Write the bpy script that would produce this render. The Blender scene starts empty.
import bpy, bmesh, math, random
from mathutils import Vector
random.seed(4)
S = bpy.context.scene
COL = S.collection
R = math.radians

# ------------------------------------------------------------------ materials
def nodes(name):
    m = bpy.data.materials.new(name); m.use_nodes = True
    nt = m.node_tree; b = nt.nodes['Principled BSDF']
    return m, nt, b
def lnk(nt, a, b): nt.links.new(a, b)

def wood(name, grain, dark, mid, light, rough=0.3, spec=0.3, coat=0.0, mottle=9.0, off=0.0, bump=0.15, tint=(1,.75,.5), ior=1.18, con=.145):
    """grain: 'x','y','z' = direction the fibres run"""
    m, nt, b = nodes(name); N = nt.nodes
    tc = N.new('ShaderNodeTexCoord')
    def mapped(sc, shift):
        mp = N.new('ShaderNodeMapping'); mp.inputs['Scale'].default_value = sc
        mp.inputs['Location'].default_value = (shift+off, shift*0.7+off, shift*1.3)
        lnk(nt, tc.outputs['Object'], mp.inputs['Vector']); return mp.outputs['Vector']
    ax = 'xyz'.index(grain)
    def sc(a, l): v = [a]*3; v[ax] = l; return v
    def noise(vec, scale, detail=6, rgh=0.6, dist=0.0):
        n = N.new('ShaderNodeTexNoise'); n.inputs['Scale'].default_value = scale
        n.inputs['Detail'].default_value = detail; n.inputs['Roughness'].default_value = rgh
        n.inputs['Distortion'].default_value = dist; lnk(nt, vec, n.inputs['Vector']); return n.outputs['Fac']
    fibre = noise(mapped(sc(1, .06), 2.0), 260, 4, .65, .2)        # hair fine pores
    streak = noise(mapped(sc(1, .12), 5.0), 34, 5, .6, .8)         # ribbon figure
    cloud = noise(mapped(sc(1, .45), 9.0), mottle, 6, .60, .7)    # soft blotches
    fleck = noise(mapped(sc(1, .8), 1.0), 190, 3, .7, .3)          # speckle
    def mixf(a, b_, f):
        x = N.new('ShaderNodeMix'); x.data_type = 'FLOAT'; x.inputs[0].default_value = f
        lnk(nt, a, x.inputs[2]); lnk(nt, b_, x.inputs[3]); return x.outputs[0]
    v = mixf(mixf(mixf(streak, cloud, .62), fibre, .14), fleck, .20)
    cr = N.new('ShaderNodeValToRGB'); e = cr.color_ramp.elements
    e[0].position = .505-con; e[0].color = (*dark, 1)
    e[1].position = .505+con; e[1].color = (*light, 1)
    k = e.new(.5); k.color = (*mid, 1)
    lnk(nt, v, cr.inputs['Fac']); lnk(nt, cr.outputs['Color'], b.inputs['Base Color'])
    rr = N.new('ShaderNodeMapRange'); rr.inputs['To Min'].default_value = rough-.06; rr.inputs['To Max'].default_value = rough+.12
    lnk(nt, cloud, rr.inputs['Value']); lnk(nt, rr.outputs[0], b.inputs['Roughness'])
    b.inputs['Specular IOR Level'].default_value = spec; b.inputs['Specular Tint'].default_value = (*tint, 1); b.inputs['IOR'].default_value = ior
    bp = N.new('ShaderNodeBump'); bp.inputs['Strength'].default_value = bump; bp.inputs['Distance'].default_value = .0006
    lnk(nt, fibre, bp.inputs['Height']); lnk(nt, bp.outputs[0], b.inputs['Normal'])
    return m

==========

**What is required:**
Print only the lines from the top of the data above down to the line holding "R = math.radians", inclusive.

**Problem solution:**
Write the bpy script that would produce this render. The Blender scene starts empty.
import bpy, bmesh, math, random
from mathutils import Vector
random.seed(4)
S = bpy.context.scene
COL = S.collection
R = math.radians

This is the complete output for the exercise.